Mo’s buddy Hameed (a still hilarious Moayad Alnefaie) defends his love of America, reminding the assembly that the country has ultimately provided Mo’s family with their coveted asylum. 

“Only after they gave the IDF 200 billion dollars,” Mo’s older sister, Nadia (Cherien Dabis), hits back.  

“Can we just agree that America sometimes is great and sometimes is just awful?” Maria says in a reconciliatory closing note that frankly rings hollow. 

Mohammed Amer in Netflix's Mo
In the second season of the smash hit show, Mo tries to make his way back to the US after being stranded in Mexico (Netflix)

A swift comparison to Brady Corbet’s Oscar contender The Brutalist, a film with a resolute, uncompromising vision of America, reveals what Mo lacks in that respect: an intellectual rigour.  

The show’s stance on Palestine is more pointed and cohesive, but is certainly not revolutionary or particularly perceptive. Upon marrying Maria, Mo at last becomes a legal resident and is able to visit his family for the first time in the occupied West Bank. 

Amer hits the checklist of the recognisable Palestinian quandaries in the occupied territories: aggressive inspections by Israeli security at the Tel Aviv airport; the pain of checkpoints; the brutality of the settlers. 

There’s nothing insightful or remotely new in Amer’s brief panorama of Palestinian life under the occupation. 

An encounter with his father’s old friends and an unseen home-video uncovers the ingenuity and dignity of a former electric engineer turned owner of a 99c store in Houston. But it wasn’t America, or even his forced displacement, that killed him: it’s the fact that he was “too proud” - as his mother puts it - to accept his new humble status. 

Was Mo’s father too weary to start over in America?

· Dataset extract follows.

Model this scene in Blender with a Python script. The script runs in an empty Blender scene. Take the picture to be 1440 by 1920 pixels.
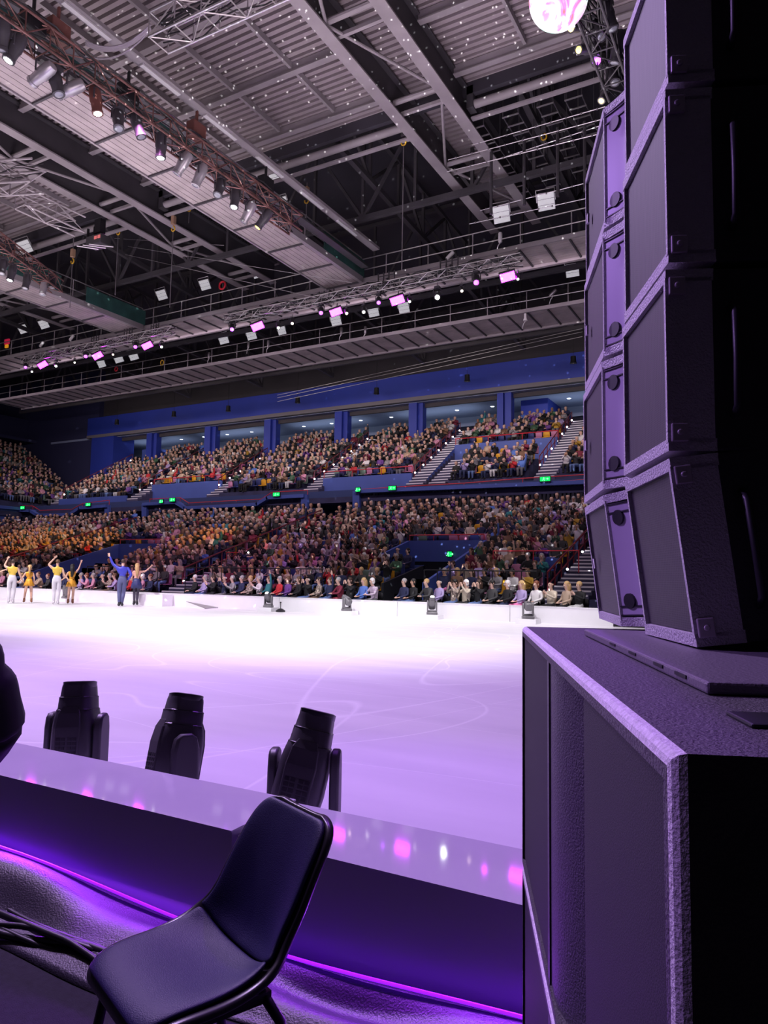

Did he actually attempt to convert his degree and work in his field? Or was the American system not accommodating or accepting of his knowledge and talent? We never know. 

These unanswered questions conflate Amer’s ambiguous relationship with the US. 

Moseason23.jpg
One subplot revolves around Mo's ex-girlfriend's new Israeli lover and his appropriation of Palestinian dishes (Netflix)

His mother’s claim that their worth “come from Allah” does not clarify the issue.

The big takeaway at the end of the series is the mother’s emphasis that “The world will always try to tear us down. And when they do, we smile, because we know who we are.” 

Silent, dignified self-affirmation has always been and will continue to be a cornerstone in Palestinian resistance. 

In the wake of the Gaza genocide and Trump’s looming proposals for the complete erasure of Palestine, this suggested idle smiling, as internally empowering as it can be, is not the peaceful call to arms one was hoping and expecting Amer to heed.  

Mo concludes on 6 October 2023. Amer has announced that the show is not scheduled to come back for a third season, and it’s difficult to see how Netflix can sanction a new narrative set in the aftermath of 7 October. 

Mo 2 is a Disneyfied version of the Palestinian cause: a confused, watered-down domestic comedy that wants to have its cake and eat it; an irrefutable emotional saga with a lot of heart that nevertheless feels ill-fitting in the morally and politically charged post-7 October world.

The importance of Mo in maintaining the Palestinian narrative at the forefront of popular American culture is unquestionable; yet for anyone absorbed or engaged with Palestine outside the US, it offers little but rehashed ideas in a reductive form.